Впрочем, стоит ли искать параллели и аналогии? Да и так ли необходимы поиски означаемого в последнем шутовском жесте Постороннего ― просунутой в дверь руки, встряхивающей колокольчик? Самый подходящий ответ найдётся в анналах караевской эссеистики: «Скорее всего ― да... Или же ― нет? Может быть?.. Ящик ― пуст? Да?.. Нет?.. Отнюдь... Увы, не удалось. Не знаю, не уверен…»[6].
 
Марианна Высоцкая 
кандидат искусствоведения
 
Kultura.Az


[1] Сочинение было написано по заказу Института «ПРО АРТЕ» для участия в Пифийских играх (состязании композиторов) в категории ― «Дада.ру» / Музыка на заумные стихи. Впервые прозвучало 7 марта 2003 года в Малом зале им. М. И. Глинки Санкт-Петербургской государственной филармонии им. Д. Д. Шостаковича в исполнении eNsemble (Санкт-Петербург), дирижёр ― Ф. Леднёв, солист ― Д. Скаженик.
[2] Самиздат века / Сост. А. Стреляный, Г. Сапгир, В. Бахтин, Н. Ордынский. Минск - Москва, 1997 // http://www.rvb.ru/np/publication/01text/38/03ahmetev.htm
[3] Интересное совпадение ― в телепьесе Беккета «NachtundTräume» появлению образа и его исчезновению также сопутствует музыка Шуберта: звучит фрагмент из его одноименной песни. 

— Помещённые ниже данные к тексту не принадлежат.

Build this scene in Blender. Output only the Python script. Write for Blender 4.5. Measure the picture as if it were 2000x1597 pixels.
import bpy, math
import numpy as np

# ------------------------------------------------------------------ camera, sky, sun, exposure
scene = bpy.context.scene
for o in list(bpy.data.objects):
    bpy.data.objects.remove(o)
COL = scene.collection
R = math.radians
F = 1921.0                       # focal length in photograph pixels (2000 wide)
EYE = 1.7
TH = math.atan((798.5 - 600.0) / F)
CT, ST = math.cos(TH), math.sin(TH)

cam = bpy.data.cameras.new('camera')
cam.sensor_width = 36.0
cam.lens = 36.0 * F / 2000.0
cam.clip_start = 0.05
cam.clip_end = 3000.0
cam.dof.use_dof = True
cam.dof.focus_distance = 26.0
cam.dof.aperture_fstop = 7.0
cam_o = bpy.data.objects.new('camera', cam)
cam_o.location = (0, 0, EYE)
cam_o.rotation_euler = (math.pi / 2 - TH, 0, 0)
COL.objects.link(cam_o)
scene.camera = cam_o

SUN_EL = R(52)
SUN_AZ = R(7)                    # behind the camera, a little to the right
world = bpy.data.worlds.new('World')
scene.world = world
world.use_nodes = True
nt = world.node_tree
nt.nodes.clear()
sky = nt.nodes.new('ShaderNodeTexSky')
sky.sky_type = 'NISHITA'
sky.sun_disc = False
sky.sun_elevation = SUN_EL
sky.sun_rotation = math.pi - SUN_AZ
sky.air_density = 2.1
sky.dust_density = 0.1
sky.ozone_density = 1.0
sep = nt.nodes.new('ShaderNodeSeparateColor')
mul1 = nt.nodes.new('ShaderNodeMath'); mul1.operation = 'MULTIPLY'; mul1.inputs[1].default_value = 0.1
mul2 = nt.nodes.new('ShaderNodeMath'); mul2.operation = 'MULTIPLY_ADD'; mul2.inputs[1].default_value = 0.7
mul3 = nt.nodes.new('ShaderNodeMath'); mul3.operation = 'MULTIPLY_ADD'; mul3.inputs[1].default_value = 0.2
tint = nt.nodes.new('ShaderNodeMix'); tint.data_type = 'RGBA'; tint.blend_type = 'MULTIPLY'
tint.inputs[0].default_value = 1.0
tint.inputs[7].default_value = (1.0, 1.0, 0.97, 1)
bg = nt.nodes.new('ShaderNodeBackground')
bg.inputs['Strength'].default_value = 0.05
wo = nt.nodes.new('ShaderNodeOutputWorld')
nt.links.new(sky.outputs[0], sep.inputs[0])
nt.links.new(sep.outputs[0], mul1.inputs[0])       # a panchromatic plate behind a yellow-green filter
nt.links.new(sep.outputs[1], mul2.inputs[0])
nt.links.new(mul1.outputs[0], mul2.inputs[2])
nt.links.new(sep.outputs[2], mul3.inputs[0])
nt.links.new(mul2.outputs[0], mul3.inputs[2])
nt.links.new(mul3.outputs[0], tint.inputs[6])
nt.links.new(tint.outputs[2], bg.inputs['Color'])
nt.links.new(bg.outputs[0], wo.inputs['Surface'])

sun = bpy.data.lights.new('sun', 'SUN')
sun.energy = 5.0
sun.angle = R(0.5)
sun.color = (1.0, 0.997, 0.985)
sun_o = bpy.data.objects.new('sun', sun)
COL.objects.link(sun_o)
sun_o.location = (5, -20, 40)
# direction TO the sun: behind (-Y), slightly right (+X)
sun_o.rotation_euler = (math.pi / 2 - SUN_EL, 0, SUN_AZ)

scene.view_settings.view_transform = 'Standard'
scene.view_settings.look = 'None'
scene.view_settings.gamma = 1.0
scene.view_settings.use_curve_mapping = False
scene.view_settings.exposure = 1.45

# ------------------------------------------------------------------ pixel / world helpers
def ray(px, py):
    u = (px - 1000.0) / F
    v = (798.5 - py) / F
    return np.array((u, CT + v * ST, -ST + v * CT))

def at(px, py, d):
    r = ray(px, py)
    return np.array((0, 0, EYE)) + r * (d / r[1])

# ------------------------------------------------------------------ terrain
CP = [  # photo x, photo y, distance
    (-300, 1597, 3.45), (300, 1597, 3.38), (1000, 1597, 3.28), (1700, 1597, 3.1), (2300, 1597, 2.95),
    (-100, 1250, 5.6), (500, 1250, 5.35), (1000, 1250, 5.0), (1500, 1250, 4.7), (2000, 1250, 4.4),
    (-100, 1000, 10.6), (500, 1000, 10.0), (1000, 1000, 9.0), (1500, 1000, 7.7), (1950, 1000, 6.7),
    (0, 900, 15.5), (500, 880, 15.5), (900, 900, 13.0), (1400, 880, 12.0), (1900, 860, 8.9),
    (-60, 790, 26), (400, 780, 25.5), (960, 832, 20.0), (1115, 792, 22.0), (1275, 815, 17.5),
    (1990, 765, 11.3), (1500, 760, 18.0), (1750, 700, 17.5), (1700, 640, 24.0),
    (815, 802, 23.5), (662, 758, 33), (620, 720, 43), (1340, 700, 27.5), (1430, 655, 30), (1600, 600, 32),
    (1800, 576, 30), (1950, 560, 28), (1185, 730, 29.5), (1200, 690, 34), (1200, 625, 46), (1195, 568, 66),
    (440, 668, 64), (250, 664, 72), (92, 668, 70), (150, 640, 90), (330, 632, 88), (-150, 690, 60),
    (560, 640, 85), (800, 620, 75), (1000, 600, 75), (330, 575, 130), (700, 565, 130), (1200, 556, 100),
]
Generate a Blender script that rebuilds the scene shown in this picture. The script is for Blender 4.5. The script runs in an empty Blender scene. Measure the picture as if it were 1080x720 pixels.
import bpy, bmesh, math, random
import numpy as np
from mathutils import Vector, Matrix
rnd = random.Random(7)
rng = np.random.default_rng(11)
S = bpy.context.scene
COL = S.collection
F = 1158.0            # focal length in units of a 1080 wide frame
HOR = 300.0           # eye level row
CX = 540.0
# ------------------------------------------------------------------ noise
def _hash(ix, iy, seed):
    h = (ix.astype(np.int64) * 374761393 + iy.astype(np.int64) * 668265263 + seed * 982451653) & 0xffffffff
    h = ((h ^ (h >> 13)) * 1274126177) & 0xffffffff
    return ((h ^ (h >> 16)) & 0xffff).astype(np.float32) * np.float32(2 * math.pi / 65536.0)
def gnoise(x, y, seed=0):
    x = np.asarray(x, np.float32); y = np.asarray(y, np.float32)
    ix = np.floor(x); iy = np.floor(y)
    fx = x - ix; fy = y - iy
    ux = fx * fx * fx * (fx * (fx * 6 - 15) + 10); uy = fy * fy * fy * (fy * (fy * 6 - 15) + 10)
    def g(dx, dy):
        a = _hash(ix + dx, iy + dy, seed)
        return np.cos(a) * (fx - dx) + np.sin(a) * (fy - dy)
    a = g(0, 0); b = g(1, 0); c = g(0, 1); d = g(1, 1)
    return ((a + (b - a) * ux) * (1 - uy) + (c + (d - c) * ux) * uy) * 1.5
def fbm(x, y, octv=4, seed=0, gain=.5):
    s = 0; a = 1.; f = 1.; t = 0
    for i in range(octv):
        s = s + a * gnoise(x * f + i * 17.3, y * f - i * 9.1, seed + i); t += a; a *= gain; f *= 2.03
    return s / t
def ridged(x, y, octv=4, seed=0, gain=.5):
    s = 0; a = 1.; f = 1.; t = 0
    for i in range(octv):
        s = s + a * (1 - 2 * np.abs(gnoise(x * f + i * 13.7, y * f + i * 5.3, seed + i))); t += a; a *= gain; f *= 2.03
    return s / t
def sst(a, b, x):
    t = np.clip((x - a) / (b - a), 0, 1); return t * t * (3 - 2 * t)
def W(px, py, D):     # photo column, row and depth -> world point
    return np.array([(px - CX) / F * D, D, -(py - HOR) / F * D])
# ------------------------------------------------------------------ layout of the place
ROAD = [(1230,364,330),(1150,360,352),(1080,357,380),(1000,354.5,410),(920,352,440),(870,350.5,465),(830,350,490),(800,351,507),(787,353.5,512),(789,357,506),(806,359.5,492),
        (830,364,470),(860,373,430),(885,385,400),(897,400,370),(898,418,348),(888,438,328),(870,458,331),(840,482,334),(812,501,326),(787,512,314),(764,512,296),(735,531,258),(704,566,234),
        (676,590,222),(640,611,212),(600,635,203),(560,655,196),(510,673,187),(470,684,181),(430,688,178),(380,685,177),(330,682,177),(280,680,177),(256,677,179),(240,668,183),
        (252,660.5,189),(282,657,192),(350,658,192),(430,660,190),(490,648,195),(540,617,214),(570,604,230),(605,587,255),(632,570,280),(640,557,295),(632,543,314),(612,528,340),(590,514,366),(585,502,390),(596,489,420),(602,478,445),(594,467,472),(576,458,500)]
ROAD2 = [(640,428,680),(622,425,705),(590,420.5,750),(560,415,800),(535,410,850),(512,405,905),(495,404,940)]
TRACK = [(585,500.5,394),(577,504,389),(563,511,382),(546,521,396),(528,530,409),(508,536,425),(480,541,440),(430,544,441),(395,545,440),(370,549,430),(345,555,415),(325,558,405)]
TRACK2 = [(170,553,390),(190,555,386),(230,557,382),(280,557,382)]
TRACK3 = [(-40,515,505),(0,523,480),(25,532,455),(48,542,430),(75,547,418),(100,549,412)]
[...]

[4] Хайдеггеровская оппозиция Я-Другой в постмодернистском пространстве современной культуры обретает новые грани: «безумец» вне и внутри себя (Фуко), Другой как субъект отношения Я-Ты (Бубер), Тот же самый как симулякр Другого (Бодрийар), контроверза свой-чужой (Лакан), теория гетерогенеза (Делёз), трансцендентальная коммуникация, где каждый из участников имеет значение Другого (Левинас).
[5] Цит. по: Камю А. Миф о Сизифе. Эссе об абсурде // Камю А. Человек бунтующий. М.: Политиздат, 1990. С. 40.